The risk now is of Israel escalating the current difficulties into a much wider conflict with the threat, for example, to Middle Eastern oil lanes and production.
- Iran nuclear talks
The July 20 deadline set for Iran to relinquish its nuclear ambitions fast approaches.
Despite some rather conciliatory language from President Rouhani of Iran, intelligence suggests little ground has been given on vital issues such as reducing the numbers of centrifuges and ending experiments with intercontinental ballistic missiles.
The US tilt at diplomacy with Iran has been met with heavy resistance in Congress. President Obama has been finding it hard to persuade Capitol Hill to ease the financial and economic sanctions that brought Tehran to the bargaining table in Geneva.
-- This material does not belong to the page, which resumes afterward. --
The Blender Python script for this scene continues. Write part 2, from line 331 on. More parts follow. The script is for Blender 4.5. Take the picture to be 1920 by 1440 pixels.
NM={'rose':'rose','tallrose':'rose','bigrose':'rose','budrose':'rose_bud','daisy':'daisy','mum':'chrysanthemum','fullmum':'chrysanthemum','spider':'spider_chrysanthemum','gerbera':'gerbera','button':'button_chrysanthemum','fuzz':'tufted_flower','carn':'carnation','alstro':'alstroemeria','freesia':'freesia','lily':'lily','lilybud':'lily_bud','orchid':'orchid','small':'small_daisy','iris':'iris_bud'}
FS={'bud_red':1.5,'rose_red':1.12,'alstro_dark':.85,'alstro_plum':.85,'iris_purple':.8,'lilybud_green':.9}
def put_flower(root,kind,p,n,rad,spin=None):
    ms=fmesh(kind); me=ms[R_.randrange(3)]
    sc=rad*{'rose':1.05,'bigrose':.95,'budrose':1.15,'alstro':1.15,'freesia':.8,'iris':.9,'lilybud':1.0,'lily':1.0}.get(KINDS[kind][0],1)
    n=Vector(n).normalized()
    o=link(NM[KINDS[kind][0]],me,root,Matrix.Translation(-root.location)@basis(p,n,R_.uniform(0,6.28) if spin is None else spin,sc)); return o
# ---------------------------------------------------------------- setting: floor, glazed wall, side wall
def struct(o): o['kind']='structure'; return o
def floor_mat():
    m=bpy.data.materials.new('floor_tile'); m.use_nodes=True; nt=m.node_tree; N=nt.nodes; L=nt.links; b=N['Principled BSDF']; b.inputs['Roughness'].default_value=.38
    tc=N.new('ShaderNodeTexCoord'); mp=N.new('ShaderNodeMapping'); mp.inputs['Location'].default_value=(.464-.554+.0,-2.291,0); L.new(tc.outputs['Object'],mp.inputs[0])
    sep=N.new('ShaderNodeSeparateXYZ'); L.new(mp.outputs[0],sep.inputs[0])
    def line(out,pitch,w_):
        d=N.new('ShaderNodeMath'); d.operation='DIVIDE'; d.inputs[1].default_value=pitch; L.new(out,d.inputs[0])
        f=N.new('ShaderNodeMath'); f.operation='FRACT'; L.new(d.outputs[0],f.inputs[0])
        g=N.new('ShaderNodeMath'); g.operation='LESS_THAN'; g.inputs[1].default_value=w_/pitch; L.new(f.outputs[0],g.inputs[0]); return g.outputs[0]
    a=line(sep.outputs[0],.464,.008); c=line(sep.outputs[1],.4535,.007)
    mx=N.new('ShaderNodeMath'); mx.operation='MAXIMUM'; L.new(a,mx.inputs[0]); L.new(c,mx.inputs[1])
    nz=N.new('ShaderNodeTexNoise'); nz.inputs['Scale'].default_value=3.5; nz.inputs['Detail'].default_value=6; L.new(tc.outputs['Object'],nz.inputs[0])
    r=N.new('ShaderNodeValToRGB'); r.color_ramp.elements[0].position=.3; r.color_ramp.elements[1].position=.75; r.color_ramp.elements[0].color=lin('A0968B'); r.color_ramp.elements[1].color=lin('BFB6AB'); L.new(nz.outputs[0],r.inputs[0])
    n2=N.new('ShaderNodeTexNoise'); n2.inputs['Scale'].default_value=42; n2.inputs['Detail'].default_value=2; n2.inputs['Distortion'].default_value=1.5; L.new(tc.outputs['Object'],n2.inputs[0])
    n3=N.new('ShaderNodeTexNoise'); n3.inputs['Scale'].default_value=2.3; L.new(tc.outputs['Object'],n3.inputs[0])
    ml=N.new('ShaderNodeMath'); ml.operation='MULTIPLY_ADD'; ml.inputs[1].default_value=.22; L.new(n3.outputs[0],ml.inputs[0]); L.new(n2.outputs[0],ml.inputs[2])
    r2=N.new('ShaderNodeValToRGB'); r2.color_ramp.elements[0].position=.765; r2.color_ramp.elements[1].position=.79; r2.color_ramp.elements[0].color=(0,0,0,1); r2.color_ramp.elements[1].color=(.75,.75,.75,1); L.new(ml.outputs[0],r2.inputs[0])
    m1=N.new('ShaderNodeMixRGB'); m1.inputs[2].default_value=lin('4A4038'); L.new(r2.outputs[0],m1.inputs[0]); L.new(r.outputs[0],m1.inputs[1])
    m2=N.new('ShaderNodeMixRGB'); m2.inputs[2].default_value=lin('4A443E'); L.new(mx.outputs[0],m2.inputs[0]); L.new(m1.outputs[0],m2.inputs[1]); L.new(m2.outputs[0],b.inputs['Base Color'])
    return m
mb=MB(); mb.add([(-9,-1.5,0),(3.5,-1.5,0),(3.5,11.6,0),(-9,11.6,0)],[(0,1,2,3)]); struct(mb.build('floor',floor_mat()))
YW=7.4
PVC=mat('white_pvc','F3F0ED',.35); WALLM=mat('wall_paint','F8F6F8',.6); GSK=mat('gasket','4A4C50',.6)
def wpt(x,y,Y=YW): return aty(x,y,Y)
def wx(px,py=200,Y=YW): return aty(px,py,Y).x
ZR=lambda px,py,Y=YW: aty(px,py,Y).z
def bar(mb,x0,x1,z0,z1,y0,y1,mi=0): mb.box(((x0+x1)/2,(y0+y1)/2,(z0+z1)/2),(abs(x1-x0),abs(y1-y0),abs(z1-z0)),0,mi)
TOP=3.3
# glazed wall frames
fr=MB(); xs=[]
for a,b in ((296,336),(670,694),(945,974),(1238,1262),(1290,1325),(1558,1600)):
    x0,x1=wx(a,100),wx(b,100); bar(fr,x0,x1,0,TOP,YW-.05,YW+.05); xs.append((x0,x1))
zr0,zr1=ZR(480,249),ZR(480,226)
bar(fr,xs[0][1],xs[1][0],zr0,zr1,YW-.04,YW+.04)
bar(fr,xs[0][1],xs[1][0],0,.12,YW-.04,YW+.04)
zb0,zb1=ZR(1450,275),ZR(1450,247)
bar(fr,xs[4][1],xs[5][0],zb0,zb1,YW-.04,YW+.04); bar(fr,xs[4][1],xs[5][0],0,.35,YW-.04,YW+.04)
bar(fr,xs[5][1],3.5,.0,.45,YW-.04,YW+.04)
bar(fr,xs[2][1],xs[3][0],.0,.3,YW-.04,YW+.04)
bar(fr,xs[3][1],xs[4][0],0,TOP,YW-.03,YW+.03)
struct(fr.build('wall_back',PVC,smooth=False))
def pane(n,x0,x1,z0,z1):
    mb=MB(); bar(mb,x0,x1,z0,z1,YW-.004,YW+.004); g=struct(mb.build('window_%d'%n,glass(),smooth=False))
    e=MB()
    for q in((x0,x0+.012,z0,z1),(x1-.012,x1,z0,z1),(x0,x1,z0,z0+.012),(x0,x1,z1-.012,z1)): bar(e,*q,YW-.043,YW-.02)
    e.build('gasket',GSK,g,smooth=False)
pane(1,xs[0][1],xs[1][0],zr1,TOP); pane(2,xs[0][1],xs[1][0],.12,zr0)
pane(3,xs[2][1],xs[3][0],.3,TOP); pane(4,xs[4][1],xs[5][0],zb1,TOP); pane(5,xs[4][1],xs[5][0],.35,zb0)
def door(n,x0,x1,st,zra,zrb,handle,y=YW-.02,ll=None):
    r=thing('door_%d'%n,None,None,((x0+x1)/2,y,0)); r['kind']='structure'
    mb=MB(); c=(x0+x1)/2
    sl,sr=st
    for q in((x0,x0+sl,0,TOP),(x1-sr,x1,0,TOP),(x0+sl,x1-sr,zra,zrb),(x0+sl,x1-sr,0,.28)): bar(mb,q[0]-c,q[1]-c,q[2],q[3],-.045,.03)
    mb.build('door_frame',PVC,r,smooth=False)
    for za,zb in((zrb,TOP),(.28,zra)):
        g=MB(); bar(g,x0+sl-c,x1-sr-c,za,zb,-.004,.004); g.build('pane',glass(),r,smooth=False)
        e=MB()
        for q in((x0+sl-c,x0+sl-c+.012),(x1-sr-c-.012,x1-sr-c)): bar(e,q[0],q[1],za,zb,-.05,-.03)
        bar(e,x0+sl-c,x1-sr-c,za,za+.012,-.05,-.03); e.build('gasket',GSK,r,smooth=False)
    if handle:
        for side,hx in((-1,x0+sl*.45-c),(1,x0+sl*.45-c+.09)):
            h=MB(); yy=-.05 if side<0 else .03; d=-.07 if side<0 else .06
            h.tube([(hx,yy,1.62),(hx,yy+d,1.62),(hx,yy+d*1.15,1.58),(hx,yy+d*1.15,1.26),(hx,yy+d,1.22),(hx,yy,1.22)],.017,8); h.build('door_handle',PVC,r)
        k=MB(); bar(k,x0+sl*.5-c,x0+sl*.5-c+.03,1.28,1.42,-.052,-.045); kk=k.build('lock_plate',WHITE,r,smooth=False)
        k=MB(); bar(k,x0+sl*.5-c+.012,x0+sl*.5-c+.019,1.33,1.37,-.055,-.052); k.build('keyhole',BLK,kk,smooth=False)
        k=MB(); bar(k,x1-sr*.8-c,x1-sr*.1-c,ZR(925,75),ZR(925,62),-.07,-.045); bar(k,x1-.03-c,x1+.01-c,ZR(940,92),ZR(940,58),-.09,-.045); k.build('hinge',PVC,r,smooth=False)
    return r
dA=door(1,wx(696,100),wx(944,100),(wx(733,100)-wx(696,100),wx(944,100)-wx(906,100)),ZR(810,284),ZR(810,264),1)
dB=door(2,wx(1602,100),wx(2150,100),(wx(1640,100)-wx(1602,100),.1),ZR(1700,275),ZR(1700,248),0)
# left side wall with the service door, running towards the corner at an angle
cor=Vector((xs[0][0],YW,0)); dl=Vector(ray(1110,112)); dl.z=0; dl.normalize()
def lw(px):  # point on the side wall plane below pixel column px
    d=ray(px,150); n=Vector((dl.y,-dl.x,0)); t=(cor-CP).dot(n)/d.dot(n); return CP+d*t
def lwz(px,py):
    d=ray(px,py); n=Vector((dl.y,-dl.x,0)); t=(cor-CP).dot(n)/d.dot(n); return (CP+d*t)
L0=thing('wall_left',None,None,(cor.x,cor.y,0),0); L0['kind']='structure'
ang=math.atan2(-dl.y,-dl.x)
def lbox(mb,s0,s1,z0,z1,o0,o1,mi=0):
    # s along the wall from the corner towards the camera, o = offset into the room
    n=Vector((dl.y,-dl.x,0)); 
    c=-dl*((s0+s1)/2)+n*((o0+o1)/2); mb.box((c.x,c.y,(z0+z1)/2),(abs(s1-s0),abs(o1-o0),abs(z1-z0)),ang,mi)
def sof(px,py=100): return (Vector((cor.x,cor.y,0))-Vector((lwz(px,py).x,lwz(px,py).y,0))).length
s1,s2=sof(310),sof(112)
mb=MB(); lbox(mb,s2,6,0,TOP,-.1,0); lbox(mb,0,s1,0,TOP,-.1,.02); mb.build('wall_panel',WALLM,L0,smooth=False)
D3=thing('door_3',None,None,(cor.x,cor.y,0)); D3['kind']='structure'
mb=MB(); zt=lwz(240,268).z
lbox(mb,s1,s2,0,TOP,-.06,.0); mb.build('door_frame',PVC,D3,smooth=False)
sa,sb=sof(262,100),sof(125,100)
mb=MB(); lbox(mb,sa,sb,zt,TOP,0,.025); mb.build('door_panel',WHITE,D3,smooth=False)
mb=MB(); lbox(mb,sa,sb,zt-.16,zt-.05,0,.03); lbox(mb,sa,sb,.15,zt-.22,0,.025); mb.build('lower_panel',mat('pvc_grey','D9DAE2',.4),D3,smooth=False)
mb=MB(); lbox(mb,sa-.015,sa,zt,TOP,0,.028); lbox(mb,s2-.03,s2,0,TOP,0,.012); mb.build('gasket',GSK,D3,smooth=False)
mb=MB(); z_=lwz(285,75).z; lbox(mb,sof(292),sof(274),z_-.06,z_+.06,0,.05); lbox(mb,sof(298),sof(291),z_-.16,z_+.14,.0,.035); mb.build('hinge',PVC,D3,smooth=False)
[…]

Western oil and banking interests are champing at the bit for an end to sanctions that could re-open Iran as a lucrative market.
- Ukraine-Russia
Flashpoints continue on the borderlands of Western Europe. President Putin shows no signs of backing down from his efforts to infiltrate and recolonize Russian speaking enclaves in Eastern Ukraine.
The so-called ‘Putin doctrine’ – the idea that Moscow is planning to retake areas of vital Russian interest reaching into the Baltics – is almost certainly a myth because that would mean directly confronting NATO.
But the threat to gas supplies following cut-offs to Ukraine is a clear and present danger that will become worse as time moves on.
The crisis already has led to a Russian pivot towards Asia in the shape of the Chinese natural gas deal in which London-based Glencore is involved in financing.
Creating a secure environment in Ukraine, in which Western assistance is co-ordinated by the IMF (where monies can be released), is proving extraordinarily difficult to enact.
- South and West China Seas
Many strategic experts see this as the theatre for the next great strategic rivalry with China and the US – that has moved much of its navy into Pacific waters – eventually clashing.
At present the dispute is manifesting itself in proxy stand-offs between Japan and China and Vietnam and China.
There are overlapping claims to islands such as Senkaku in the Okinawa Sea that are claimed by both China and Japan.
Similarly, South Korea and Japan have clashed following large scale Korean naval operations in the region.
There are fears that a collision of war ships, an attempt to run blockades or guns fired in error could provoke an all-out war.
The tensions, serious as they are, could be unexpectedly good news for BAE Systems and other defence firms as surplus Asian nations rebuild their rundown defences.
Nevertheless, a conflict in the region – the locomotive of manufacturing output – could be devastating for Western economies.
General Western Outlook
The immediate highest risks for Western economic output come from an interruption of oil supplies in the Middle East and gas supplies from Russia via the Ukraine.
However, America’s increased oil and gas fracking activities together with new gas finds – such as those off the coast of Israel – make the world a little less vulnerable than it was after the Yom Kippur war in 1973 and the first Iraq war of 1990-91.
More serious long-term threats come from the China seas where a battle for hegemony, not dissimilar to that which caused two world wars, looks to be underway.
Globalisation has produced rich rewards in terms of fast economic development, industrialisation and prosperity.
But it has also brought with it profound new strategic concerns that could damage confidence and crush output at a time when the West is still recovering from the financial and Eurozone crisis.